The prosecution in the trial, now in its fourth week, maintains that the Philadelphia Catholic Church had a long-standing pattern of trying to avoid scandal at the expense of the priests' past or future victims.

As part of the trial, Blessington has said he wants to present testimony from Quirk about Brennan's testimony during the 2008 canonical trial.

Although the canonical trial was in Philadelphia, Quirk is assigned to the Diocese of Wheeling-Charleston, W.Va., where he is judicial vicar and assistant to Bishop Michael J. Bransfield.

A week ago, prosecutors approached Sarmina at the end of a trial session and asked for her to write asking the West Virginia judge to honor the petition from a Pennsylvania Common Pleas Court.

Although state court subpoenas usually have no effect on other state's courts, they are often honored as a matter of courtesy among judges.

The West Virginia judge has apparently decided that Quirk's testimony would not rise to the level of being a "material witness" and has not honored the petition.

Because all of the lawyers are barred from commenting to reporters by Sarmina's gag order, it is difficult to discern whether there are deeper issues involved.

Blessington, for example, on Tuesday referred to Bransfield as "Quirk's boss" as if the diocese there might be objecting to Quirk's testimony.
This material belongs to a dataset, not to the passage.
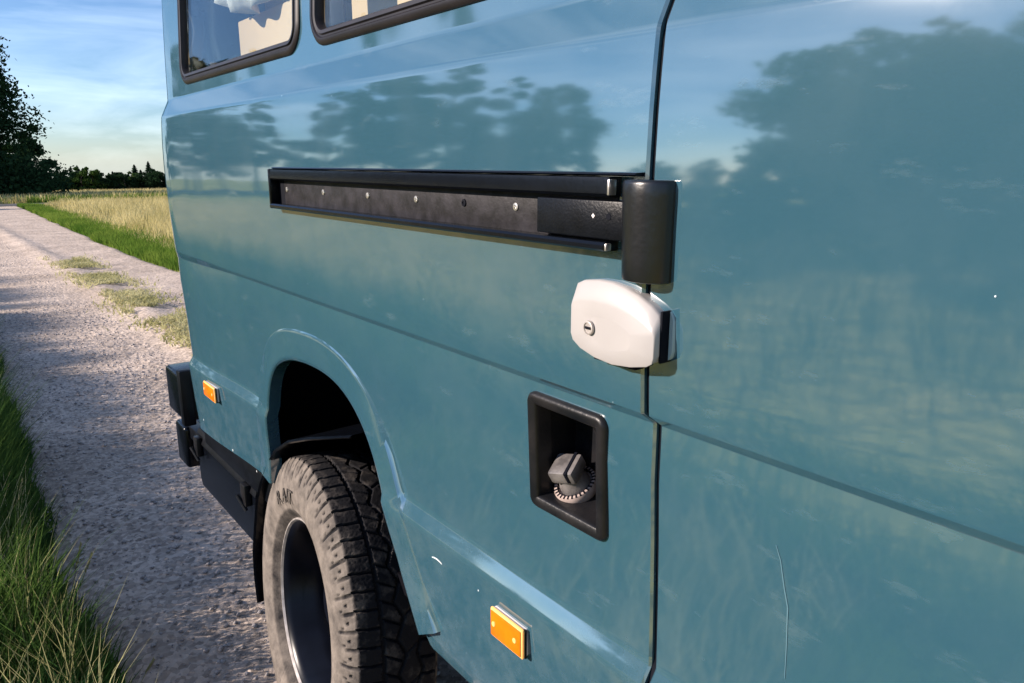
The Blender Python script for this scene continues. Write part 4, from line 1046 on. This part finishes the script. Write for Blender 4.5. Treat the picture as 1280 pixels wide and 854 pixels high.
con = [conifer_mesh(5.2, 1.7, 201), conifer_mesh(4.6, 1.6, 202), conifer_mesh(5.6, 1.5, 203), conifer_mesh(3.8, 1.9, 204)]
brd = [tree_mesh(4.2, 1.9, 12, 3000, 0.17, 211, shape='bush', c0=0.06), tree_mesh(3.8, 2.2, 12, 3000, 0.17, 212, shape='round', c0=0.06)]
gg = np.random.default_rng(33)
for i, x in enumerate(np.concatenate([np.arange(3, 31, 0.8), np.arange(31.5, 72, 2.4)])):
    y = 124 + gg.uniform(-3, 6); k = int(gg.integers(0, 4))
    xx = x + gg.uniform(-0.5, 0.5)
    plant_tree('spruce_tree', con[k], (xx, y, gzf(xx, y) - 0.05), gg.uniform(0, 6), M['needle'], 'dark spruce standing in the distant edge of the wood', 'distant spruces', gg.uniform(0.52, 0.84))
for i, x in enumerate(np.arange(8.5, 29.5, 1.4)):
    y = 119.5 + gg.uniform(-1.5, 1.5); k = 0 if i in (6, 7, 11) else 1
    plant_tree('broadleaf_tree', brd[k], (x, y, gzf(x, y) - 0.05), gg.uniform(0, 6), M['leaf_mid'] if k == 0 else M['leaf_dark'], ({6: 'light green bushy tree before the distant wood, left of its pale twin', 7: 'light green bushy tree before the distant wood, right of its pale twin', 11: 'light green bushy tree before the distant wood, nearest the van'}[i] if k == 0 else 'dark green round tree in front of the distant spruces'), 'bushes before the distant wood', gg.uniform(0.72, 0.98))

# trees and bushes across the meadow on the camera's side: they shade the road and mirror in the paint
hedge = [tree_mesh(8.4, 3.4, 24, 7000, 0.20, 301, shape='bush', c0=0.06), tree_mesh(8.0, 3.3, 24, 7000, 0.20, 302, shape='round', c0=0.10), tree_mesh(8.8, 3.0, 24, 7000, 0.20, 303, shape='cone', c0=0.05)]
gg = np.random.default_rng(44)
def az_tree(name, kinds, az, r, s, m, label, group, i):
    x = -0.6 - r * math.sin(R(az)); y = r * math.cos(R(az))
    plant_tree(name, kinds[i % 3], (x, y, gzf(x, y) - 0.1), gg.uniform(0, 6), m, label, group, s)
for i, (az, r, s) in enumerate(((59.5, 36, 1.28), (62.0, 37, 1.62), (65, 36, 1.55), (68, 38, 1.58), (71.5, 36, 1.44), (75, 37, 1.40), (79, 36, 1.28), (83.5, 37, 1.2), (54.5, 40, 0.55), (51, 42, 0.45), (47.5, 44, 0.52))):
    az_tree('shade_tree', hedge, az, r, s, M['leaf_near'], 'bushy tree across the meadow, mirrored in the van door', 'bushy trees across the meadow', i)
tall = [tree_mesh(20, 6.0, 24, 6500, 0.38, 311, shape='round', c0=0.20, lobe=0.80), tree_mesh(22, 5.2, 26, 6500, 0.38, 312, shape='cone', c0=0.26, lobe=0.8), tree_mesh(18, 5.6, 18, 5000, 0.38, 313, shape='cone', c0=0.12, lobe=0.85)]
for i, (az, r, s) in enumerate(((14.5, 92, 0.95), (18.5, 90, 0.85), (23.5, 94, 1.15), (28.0, 92, 1.22), (32.5, 95, 1.38), (37, 93, 1.34), (40.5, 97, 1.1), (43.5, 110, 0.55), (11, 110, 0.9), (16.5, 84, 0.55), (26, 86, 0.80), (30.5, 84, 0.62), (35, 88, 0.72), (39, 86, 0.58))):
    az_tree('meadow_tree', tall, az, r, s, M['leaf_dark'], 'tall leafy tree far across the meadow, mirrored in the van side', 'tall trees across the meadow', i)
Blessington also hinted at a link between the Wheeling bishop and the Rev. Stanley Gana, one of the most notorious priests highlighted in two grand jury investigations of clergy sex abuse within the Archdiocese of Philadelphia. Gana was defrocked in 2006.

Blessington did not elaborate. Bransfield, according to church biographical information, was from Philadelphia and, though 10 years apart in age, he and Gana were contemporaries in the seminary here and were ordained by then-Philadelphia Cardinal John Krol.

There was no indication Tuesday about how the impasse over Quirk's testimony will be resolved. Blessington told Sarmina that "I want to make that part of the record because it quite possibly could lead to a delay or need for other intervention."

Much of Tuesday's testimony at the trial of Lynn and Brennan came from the questioning of two detectives assigned to the District Attorney's Office about how Lynn handled the investigation of allegations of sexual abuse against two priests, the Rev. Thomas J. Smith and the Rev. John Schmeer, both ultimately ousted from their ministries.

Both detectives were questioned by a prosecutor, who had them read excerpts from church files describing how Lynn dealt with allegations against the priests. Then the witnesses were cross-examined by a Lynn defense attorney who tried to show that Lynn was the church official who effectively ended their careers.

Detective James Dougherty, for example, testified about his review of 20 files and documents, mostly from 2002 and 2003, that pertained to internal archdiocesan investigations of priests accused of sexual abuse.

The alleged abuse occurred in the 1970s and '80s but apparently was not reported to the archdiocese until about April 2002. Lynn, who was responsible for overseeing the investigations, left his post as secretary of the clergy in June 2004.

On cross-examination, defense attorney Jeffrey Lindy tried to establish that Lynn had acted responsibly.

Reading from a summary document, Lindy pointed to at least three instances in which the parents of children supervised by Smith complained that the priest had told the boys to strip naked, and engaged in other improprieties, apparently as part of preparations for a seasonal Passion play.

Lindy read from a letter, summarizing a conversation between Lynn and Smith, in which Smith acknowledges that his behavior was "stupid . . . wrong" and "inappropriate."

"Within two weeks of getting the complaint, Msgr. Lynn got a confession from Father Smith," Lindy said. Dougherty, a former homicide detective, said that appeared to be correct.

Blessington then re-questioned Dougherty and got him to say that, as a veteran police officer, he felt Lynn had not done enough to pursue investigatory leads about other, unnamed individuals who may have been abused by Smith.

Lindy exploded with a loud objection.

"Did Msgr. Lynn spend 20 years in homicide? . . . Yes, or no? . . . Did he have the training that you have?"